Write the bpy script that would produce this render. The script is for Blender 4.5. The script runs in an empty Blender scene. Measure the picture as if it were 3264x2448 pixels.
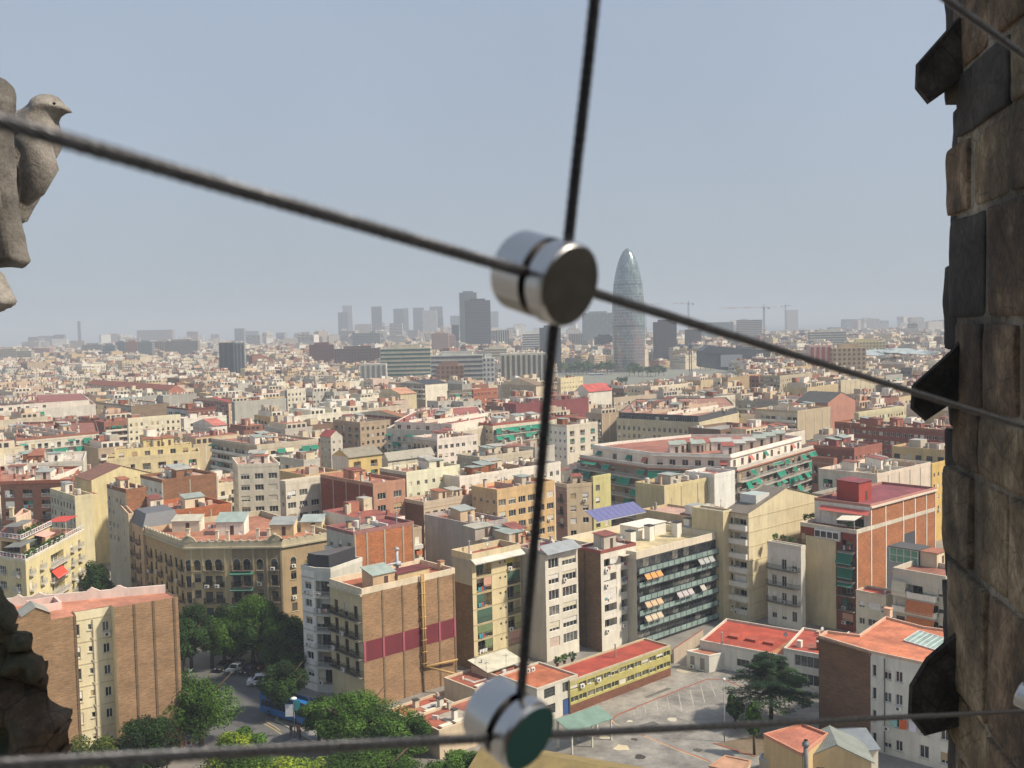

* * *

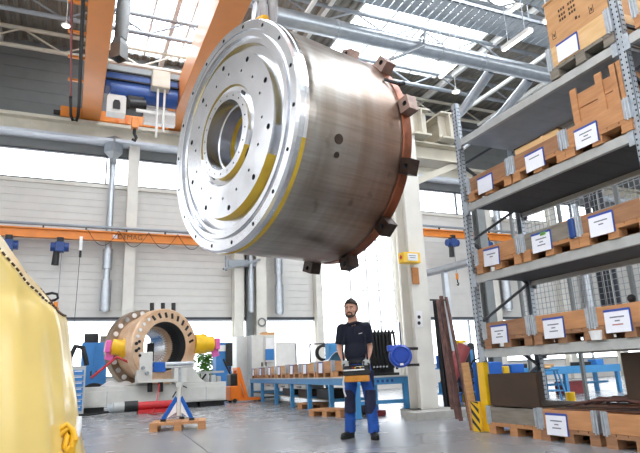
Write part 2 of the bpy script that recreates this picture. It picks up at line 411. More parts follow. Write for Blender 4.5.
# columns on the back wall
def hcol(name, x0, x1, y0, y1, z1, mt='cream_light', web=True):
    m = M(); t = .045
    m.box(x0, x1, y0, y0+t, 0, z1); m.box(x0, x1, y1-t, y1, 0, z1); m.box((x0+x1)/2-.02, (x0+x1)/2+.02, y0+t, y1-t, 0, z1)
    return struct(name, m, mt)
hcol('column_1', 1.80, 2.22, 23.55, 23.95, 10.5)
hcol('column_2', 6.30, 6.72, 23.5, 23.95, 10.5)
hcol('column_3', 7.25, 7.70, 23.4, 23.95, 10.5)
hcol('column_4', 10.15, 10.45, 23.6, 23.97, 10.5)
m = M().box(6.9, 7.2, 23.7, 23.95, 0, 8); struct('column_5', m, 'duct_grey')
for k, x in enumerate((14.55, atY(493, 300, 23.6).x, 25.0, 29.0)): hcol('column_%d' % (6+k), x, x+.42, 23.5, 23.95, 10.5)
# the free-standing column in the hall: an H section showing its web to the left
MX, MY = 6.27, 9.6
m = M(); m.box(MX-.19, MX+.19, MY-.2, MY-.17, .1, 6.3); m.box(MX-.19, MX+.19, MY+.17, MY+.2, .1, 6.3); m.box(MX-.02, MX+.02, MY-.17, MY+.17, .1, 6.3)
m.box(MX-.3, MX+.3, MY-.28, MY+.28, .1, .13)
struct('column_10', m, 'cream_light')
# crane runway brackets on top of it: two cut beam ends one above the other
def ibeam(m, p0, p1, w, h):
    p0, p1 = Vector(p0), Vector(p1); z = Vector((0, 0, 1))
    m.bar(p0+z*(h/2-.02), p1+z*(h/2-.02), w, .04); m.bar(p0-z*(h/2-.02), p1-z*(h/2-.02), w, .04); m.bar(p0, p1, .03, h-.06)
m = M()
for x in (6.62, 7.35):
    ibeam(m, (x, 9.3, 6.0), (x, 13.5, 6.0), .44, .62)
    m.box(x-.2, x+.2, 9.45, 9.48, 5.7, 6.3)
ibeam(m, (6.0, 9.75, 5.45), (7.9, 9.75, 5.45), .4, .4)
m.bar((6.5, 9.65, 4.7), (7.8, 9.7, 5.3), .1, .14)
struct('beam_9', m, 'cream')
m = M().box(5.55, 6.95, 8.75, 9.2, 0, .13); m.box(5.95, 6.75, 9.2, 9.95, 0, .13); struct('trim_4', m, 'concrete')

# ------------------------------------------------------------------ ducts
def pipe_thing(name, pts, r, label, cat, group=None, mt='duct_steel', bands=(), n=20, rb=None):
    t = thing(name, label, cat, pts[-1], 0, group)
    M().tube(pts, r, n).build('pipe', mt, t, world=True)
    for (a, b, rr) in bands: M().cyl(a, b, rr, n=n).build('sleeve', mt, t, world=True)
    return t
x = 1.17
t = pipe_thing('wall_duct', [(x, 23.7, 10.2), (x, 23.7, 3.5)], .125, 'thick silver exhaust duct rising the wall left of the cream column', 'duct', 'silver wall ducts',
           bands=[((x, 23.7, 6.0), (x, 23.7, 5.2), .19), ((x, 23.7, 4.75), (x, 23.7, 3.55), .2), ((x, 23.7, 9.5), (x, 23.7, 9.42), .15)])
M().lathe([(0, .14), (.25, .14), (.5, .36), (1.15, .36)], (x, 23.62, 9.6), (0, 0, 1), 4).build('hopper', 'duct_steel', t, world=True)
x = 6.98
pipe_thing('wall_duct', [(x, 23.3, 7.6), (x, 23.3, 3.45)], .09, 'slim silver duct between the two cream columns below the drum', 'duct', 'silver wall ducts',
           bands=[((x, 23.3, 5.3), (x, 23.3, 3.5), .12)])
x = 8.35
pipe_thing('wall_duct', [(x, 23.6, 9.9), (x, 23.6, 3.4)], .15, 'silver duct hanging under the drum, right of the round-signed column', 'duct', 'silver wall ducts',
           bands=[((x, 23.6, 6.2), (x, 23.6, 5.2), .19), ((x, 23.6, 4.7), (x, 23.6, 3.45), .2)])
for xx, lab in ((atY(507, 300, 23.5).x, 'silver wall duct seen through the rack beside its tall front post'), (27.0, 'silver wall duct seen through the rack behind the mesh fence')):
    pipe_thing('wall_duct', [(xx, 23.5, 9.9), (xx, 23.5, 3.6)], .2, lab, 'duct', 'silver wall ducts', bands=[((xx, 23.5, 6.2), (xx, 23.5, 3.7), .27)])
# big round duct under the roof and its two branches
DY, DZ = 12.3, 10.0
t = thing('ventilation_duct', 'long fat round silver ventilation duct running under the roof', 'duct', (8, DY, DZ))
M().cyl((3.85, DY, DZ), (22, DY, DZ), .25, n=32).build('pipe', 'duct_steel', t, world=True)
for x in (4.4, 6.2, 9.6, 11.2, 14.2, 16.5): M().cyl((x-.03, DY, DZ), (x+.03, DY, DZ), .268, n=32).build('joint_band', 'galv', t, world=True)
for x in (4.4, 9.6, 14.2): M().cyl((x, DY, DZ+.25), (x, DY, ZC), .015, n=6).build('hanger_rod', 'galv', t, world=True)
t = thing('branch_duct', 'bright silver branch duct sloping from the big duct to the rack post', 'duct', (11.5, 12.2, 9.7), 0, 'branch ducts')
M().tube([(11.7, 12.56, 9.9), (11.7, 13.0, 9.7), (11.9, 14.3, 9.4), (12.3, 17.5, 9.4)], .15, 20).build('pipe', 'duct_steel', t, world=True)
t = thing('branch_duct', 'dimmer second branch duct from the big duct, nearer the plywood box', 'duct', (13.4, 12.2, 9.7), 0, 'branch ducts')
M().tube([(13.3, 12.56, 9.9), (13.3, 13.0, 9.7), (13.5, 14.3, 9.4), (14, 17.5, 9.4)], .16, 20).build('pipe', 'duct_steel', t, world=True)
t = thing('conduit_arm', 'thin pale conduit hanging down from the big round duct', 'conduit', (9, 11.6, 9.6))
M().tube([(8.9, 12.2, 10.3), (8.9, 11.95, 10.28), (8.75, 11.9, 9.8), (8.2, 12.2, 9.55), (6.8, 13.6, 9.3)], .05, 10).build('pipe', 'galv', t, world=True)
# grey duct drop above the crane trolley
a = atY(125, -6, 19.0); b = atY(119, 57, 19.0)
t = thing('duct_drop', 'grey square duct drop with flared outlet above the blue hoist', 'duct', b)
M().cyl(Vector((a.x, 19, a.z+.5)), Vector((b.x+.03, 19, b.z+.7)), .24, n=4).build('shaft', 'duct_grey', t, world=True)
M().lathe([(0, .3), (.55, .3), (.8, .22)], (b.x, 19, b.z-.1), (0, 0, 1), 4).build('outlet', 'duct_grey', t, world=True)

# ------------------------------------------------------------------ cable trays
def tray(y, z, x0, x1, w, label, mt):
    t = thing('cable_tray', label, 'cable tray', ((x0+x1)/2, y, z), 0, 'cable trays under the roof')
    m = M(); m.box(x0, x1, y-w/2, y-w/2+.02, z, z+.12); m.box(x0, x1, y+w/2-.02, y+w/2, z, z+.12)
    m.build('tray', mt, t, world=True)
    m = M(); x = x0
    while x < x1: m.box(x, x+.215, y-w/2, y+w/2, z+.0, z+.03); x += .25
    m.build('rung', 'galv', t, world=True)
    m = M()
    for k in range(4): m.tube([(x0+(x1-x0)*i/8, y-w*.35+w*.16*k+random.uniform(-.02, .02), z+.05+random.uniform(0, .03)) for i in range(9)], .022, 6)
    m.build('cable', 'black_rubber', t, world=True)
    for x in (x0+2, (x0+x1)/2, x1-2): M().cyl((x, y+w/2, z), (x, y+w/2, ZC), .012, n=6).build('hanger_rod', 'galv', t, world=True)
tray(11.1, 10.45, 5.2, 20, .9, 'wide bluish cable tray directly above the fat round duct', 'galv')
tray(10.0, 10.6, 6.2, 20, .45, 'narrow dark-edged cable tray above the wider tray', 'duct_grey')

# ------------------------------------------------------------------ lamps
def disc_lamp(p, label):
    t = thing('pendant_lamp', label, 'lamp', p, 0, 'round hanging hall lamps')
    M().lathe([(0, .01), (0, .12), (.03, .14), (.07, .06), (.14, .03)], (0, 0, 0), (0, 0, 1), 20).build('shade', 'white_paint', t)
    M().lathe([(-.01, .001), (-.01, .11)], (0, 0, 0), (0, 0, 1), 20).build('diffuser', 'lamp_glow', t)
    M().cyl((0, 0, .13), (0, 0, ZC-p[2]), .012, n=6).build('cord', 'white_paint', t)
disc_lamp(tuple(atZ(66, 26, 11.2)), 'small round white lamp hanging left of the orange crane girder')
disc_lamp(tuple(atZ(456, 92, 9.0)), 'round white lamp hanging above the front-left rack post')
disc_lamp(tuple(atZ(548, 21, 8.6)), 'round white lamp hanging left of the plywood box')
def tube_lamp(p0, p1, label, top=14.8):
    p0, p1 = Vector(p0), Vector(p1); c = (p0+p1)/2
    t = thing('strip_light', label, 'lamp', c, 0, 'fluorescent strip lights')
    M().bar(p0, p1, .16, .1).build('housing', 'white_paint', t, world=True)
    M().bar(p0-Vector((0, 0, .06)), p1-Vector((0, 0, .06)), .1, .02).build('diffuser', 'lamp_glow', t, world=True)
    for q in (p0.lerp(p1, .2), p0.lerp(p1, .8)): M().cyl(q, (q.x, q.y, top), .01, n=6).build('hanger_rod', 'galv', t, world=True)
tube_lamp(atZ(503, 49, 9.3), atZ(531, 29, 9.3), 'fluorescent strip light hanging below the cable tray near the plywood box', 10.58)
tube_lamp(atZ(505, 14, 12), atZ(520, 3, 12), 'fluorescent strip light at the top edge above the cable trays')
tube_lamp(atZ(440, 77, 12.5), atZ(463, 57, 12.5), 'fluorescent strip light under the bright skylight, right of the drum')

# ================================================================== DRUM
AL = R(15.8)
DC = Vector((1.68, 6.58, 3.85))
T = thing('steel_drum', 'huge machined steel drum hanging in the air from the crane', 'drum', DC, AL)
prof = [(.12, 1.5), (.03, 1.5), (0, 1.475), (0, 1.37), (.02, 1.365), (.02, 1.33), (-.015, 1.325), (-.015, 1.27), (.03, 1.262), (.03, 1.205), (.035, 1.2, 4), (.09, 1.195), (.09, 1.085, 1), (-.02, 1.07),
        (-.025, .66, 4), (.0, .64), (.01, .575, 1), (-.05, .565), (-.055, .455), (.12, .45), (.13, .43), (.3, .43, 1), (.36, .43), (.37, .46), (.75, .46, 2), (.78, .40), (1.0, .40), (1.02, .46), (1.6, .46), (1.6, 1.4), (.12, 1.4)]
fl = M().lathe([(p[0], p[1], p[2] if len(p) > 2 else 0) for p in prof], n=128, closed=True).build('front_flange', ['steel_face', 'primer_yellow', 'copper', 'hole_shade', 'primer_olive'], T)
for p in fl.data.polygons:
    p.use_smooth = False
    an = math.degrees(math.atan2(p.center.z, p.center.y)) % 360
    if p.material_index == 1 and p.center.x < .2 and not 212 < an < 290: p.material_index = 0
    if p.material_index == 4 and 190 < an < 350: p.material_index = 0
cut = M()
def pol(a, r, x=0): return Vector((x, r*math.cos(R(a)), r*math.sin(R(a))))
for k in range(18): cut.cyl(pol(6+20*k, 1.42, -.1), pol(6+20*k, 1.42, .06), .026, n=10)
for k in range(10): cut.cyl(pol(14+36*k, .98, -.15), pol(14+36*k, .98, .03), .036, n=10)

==

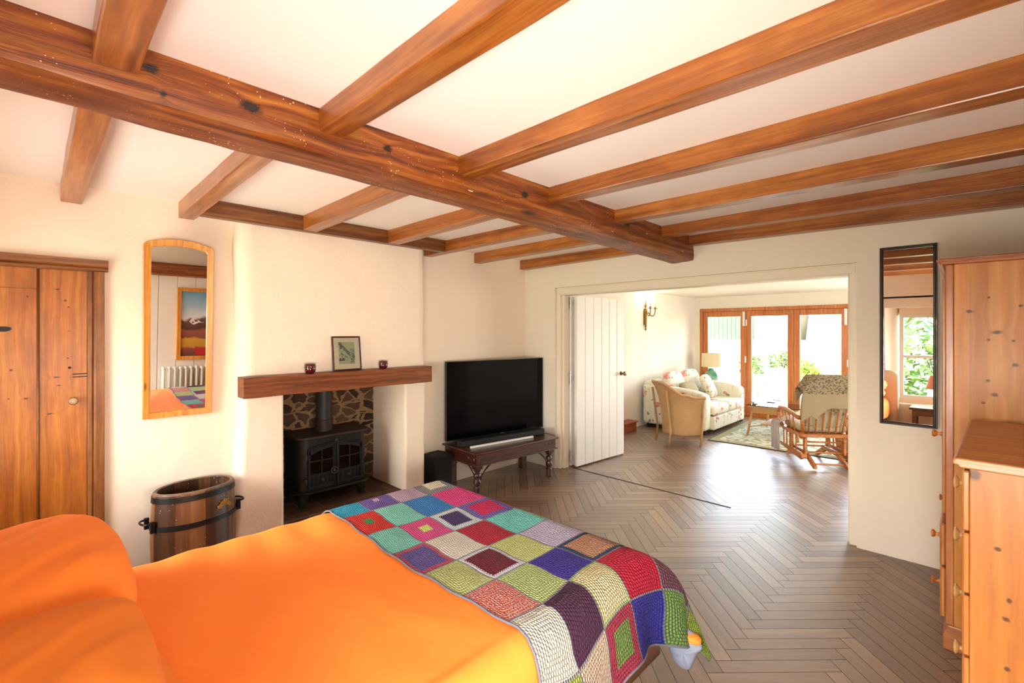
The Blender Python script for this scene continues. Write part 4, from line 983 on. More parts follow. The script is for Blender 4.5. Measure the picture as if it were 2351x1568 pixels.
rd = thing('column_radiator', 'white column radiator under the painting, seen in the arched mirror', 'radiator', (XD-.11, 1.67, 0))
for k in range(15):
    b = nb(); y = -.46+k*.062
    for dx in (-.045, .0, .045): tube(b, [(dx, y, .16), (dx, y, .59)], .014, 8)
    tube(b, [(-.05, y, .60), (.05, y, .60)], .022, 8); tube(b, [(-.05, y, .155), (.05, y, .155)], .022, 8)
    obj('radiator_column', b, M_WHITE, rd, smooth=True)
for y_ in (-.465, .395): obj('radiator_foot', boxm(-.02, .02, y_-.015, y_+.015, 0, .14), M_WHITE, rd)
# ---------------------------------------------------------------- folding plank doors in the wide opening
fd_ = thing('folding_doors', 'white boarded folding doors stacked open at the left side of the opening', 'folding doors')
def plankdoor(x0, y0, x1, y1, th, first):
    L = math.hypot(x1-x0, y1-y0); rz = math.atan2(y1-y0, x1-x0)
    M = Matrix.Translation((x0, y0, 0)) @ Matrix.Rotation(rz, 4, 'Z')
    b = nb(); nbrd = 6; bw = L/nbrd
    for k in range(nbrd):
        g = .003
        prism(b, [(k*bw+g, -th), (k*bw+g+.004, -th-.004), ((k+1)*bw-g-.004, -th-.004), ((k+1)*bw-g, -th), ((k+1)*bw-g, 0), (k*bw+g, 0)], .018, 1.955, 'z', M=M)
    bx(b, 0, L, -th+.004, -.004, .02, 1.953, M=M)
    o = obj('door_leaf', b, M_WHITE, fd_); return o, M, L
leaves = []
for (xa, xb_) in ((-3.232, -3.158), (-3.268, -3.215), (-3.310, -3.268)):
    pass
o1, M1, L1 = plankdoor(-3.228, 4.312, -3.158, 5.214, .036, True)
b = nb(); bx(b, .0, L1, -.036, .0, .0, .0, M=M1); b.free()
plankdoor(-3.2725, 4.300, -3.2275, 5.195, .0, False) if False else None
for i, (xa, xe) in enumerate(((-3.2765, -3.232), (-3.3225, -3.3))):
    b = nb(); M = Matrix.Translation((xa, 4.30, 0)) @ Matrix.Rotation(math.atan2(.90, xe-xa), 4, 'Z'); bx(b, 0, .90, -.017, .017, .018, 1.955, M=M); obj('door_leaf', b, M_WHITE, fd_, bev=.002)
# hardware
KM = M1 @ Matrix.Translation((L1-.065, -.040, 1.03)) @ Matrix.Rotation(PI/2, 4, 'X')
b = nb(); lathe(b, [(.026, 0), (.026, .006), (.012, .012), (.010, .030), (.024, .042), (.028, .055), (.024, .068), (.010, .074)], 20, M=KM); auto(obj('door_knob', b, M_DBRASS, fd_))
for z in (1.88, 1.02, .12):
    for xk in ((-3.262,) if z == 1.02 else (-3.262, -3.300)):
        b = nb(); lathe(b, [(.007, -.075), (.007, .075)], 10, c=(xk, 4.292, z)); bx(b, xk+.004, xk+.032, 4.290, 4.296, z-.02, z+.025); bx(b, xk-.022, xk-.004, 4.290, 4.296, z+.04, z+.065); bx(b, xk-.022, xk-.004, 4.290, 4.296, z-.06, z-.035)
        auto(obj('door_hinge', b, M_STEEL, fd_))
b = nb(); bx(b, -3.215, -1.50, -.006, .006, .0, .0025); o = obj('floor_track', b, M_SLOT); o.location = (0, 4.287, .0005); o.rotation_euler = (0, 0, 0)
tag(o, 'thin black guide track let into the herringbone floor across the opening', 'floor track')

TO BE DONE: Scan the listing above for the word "scene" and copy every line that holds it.

ANSWER TO THIS EXERCISE:
Write the bpy script that would produce this render. The script is for Blender 4.5. The script runs in an empty Blender scene. Measure the picture as if it were 3264x2448 pixels.
The Blender Python script for this scene continues. Write part 4, from line 983 on. More parts follow. The script is for Blender 4.5. Measure the picture as if it were 2351x1568 pixels.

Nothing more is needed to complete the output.